Collected material -

□ □ □

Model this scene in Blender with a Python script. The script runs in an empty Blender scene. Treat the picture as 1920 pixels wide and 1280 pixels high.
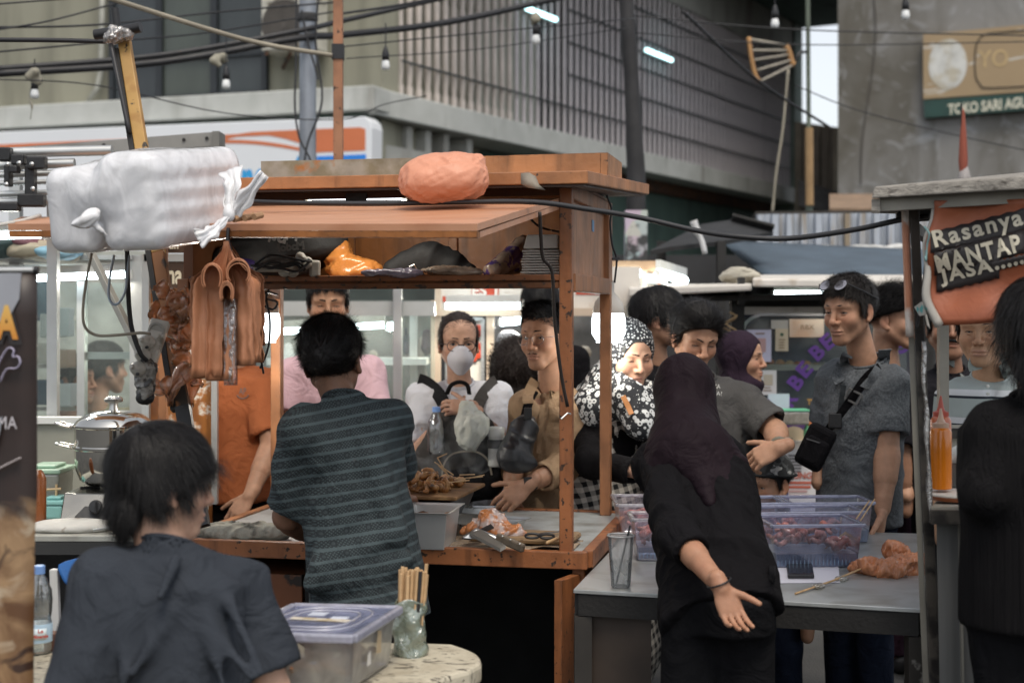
import bpy,math,random
import numpy as np
from mathutils import Vector,Matrix
random.seed(7);RNG=np.random.default_rng(11)
S=bpy.context.scene;COL=S.collection
FPX,HY,CH=2700.0,585.0,1.55
# ---------------------------------------------------------------- camera, sky, sun, exposure
cd=bpy.data.cameras.new('camera');cam=bpy.data.objects.new('camera',cd);COL.objects.link(cam)
cam.location=(0,0,CH);cam.rotation_euler=(math.radians(90),0,0)
cd.sensor_width=36;cd.lens=36*FPX/1920;cd.shift_y=-(640-HY)/1920
cd.clip_start=.05;cd.clip_end=2000
cd.dof.use_dof=True;cd.dof.focus_distance=4.55;cd.dof.aperture_fstop=2.9
S.camera=cam
W=bpy.data.worlds.new('World');S.world=W;W.use_nodes=True
wn=W.node_tree.nodes;wl=W.node_tree.links
SUN_EL,SUN_AZ=math.radians(62),math.radians(165)
sk=wn.new('ShaderNodeTexSky');sk.sky_type='NISHITA';sk.sun_disc=False
sk.sun_elevation=SUN_EL;sk.sun_rotation=SUN_AZ;sk.dust_density=2;sk.air_density=1.0
hs=wn.new('ShaderNodeHueSaturation');hs.inputs['Saturation'].default_value=.28
wl.new(sk.outputs[0],hs.inputs['Color']);wl.new(hs.outputs[0],wn['Background'].inputs['Color'])
wn['Background'].inputs['Strength'].default_value=.15
sd=bpy.data.lights.new('sun','SUN');so=bpy.data.objects.new('sun',sd);COL.objects.link(so)
sd.energy=1.4;sd.angle=math.radians(25);sd.color=(1,.90,.76)
so.rotation_euler=(Vector((math.sin(SUN_AZ)*math.cos(SUN_EL),math.cos(SUN_AZ)*math.cos(SUN_EL),math.sin(SUN_EL)))).to_track_quat('Z','Y').to_euler()
so.location=(0,0,30)
S.view_settings.view_transform='Standard';S.view_settings.look='None';S.view_settings.exposure=0.48;S.view_settings.gamma=1
S.view_settings.use_curve_mapping=False
S.render.engine='CYCLES'
S.cycles.use_denoising=True;S.cycles.denoiser='OPENIMAGEDENOISE'
S.cycles.max_bounces=7;S.cycles.diffuse_bounces=3;S.cycles.glossy_bounces=3;S.cycles.transmission_bounces=6;S.cycles.transparent_max_bounces=10
S.cycles.caustics_reflective=False;S.cycles.caustics_refractive=False;S.cycles.sample_clamp_indirect=4
# ---------------------------------------------------------------- helpers
def P(px,py,d):
 """world point seen at photo pixel (px, py) at distance d along the view axis"""
 return np.array([(px-960)/FPX*d,d,CH-(py-HY)/FPX*d])
def A(*p):return np.array(p,dtype=float)
def nrm(v):v=np.asarray(v,float);return v/max(1e-9,np.linalg.norm(v))
def lerp(a,b,t):return np.asarray(a,float)*(1-t)+np.asarray(b,float)*t
def wloc(o):
 l=np.zeros(3)
 while o is not None:l=l+np.array(o.location);o=o.parent
 return l
def tag(o,label=None,cat=None,group=None,kind=None):
 if label:o['label']=label
 if cat:o['category']=cat
 if group:o['group']=group
 if kind:o['kind']=kind
 return o
def thing(name,label,cat,loc=(0,0,0),group=None):
 o=bpy.data.objects.new(name,None);o.empty_display_size=.05;COL.objects.link(o);o.location=loc
 return tag(o,label,cat,group)
def link_mesh(name,me,mats,parent=None,origin=None):
 o=bpy.data.objects.new(name,me);COL.objects.link(o)
 for m in(mats if isinstance(mats,(list,tuple))else[mats]):me.materials.append(m)
 return o
def finish(name,V,F,mats,parent=None,smooth=None,mi=None,bev=0,sub=0,label=None,cat=None,group=None,kind=None,cols=None,origin=None):
 """V world coordinates; child meshes share their thing's origin"""
 V=np.asarray(V,dtype=np.float64).reshape(-1,3)
 if parent is not None:org=wloc(parent)
 elif origin is not None:org=np.asarray(origin,float)
 else:org=np.array([(V[:,0].min()+V[:,0].max())/2,(V[:,1].min()+V[:,1].max())/2,V[:,2].min()])
 me=bpy.data.meshes.new(name)
 if isinstance(F,np.ndarray):
  n,k=F.shape
  me.vertices.add(len(V));me.vertices.foreach_set('co',(V-org).astype(np.float32).ravel())
  me.loops.add(n*k);me.loops.foreach_set('vertex_index',F.astype(np.int32).ravel())
  me.polygons.add(n);me.polygons.foreach_set('loop_start',np.arange(0,n*k,k,dtype=np.int32))
  me.update(calc_edges=True)
 else:
  me.from_pydata((V-org).tolist(),[],F);me.update()
 if mi is not None:me.polygons.foreach_set('material_index',np.asarray(mi,dtype=np.int32))
 if smooth is not None and smooth is not False:
  me.polygons.foreach_set('use_smooth',np.ones(len(me.polygons),dtype=bool))
  if smooth is not True:me.set_sharp_from_angle(angle=math.radians(smooth))
 if cols is not None:
  ca=me.color_attributes.new('col','FLOAT_COLOR','POINT')
  c4=np.ones((len(V),4),np.float32);c4[:,:3]=cols;ca.data.foreach_set('color',c4 .ravel())
 o=link_mesh(name,me,mats)
 if parent is not None:o.parent=parent
 else:o.location=org
 if bev:
  b=o.modifiers.new('bevel','BEVEL');b.width=bev;b.segments=2;b.limit_method='ANGLE';b.angle_limit=math.radians(40)
 if sub:
  b=o.modifiers.new('sub','SUBSURF');b.levels=sub;b.render_levels=sub
 return tag(o,label,cat,group,kind)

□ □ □

Given instruction - Point out every line holding the string "scene" and copy it.

Output for this task -
Model this scene in Blender with a Python script. The script runs in an empty Blender scene. Treat the picture as 1920 pixels wide and 1280 pixels high.
S=bpy.context.scene;COL=S.collection